6. Implement research into permanent control of carp. Environmentally, there is no more important objective.

 

This plan would very quickly return growth to the communities of the MDB and increase employment as a result. Rather than the present arrangements’ ongoing cost to the government, this plan detailed above would increase receipts. It would correct the real environmental problems within the Basin without wasting fresh water, as is happening with the ineffective present and failed plan. Aquatic species and mankind would both have enhanced environments as a result.

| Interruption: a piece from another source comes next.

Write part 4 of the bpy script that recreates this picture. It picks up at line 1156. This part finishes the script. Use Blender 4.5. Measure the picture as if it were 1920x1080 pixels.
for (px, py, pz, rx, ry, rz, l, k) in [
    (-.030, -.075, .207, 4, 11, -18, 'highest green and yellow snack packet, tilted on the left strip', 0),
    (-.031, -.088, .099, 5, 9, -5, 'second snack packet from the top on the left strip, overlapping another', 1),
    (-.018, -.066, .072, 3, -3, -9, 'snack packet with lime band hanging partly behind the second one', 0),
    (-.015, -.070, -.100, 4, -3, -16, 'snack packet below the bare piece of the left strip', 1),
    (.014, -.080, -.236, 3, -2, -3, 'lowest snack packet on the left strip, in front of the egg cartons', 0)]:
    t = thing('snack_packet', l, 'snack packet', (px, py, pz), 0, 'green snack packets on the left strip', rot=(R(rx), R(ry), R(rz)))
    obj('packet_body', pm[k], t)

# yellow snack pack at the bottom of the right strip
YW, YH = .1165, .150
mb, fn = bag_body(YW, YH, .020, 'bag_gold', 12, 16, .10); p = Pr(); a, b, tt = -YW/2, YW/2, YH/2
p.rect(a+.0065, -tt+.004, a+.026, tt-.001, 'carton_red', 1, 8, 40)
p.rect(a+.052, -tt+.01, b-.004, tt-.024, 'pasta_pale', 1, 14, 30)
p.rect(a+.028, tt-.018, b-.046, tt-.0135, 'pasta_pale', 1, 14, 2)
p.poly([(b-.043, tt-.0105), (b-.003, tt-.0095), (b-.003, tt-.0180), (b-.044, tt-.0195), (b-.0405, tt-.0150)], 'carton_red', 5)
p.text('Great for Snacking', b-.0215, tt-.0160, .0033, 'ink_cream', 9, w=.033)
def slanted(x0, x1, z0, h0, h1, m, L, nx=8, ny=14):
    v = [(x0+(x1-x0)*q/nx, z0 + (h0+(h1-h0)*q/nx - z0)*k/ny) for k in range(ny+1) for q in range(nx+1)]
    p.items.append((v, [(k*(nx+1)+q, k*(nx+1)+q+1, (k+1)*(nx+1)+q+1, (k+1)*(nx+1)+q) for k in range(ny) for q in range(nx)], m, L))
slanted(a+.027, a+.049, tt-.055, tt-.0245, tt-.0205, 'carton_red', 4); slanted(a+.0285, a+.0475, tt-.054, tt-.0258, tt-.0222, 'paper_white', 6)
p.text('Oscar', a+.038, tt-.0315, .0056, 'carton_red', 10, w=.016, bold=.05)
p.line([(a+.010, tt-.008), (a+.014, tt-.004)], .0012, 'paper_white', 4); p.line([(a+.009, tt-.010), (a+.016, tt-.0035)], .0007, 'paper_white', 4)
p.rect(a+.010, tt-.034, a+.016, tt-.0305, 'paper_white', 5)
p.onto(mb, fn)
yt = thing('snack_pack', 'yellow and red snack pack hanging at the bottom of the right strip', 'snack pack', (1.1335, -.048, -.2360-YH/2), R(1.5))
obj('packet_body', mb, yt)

Prime Minister, implementation of the practical, commonsense measures I hve outlined would demonstrate that you and your government are acting in the interests of the Australian people. It would halt water wastage and put our most abundant natural resource be of long-lasting benefit to man and the environment we share with other species.

Yours Sincerely,
Ron Pike

Ron Pike is a water consultant and third-generation irrigation farmer

3 comments
  • rod.stuart

    This sounds far to rational to be acceptable to the “decision-makers”.
    It will certainly attract furious opposition by the Green Glob.
    Its only fault is that it does not augment the destruction of productive activity. The Left has for decades been dreaming up schemes to soften up the economy and the populace in order to prepare it for a totalitarian takeover by the UN under the New ‘World Order.
    This plan, will overturn years of subservience to the cause. Unless we all grow a pair and push baack against the nonsense, well developed plans such as this will not see the light of day.

  • DG

    It always amuses me when letter writers start their letter by explaining that they are writing…I pick that up from the fact of the letter itself. Punchier to start:
    “Dear PM,
    Access to water from the MDB has become an intolerable situation for the people of Australia….”
    Aside from that quibble, great letter. Thanks.

  • Salome

    Seems good to me. A question, rather than a suggestion: is there any reason why water rights shouldn’t just run with the land?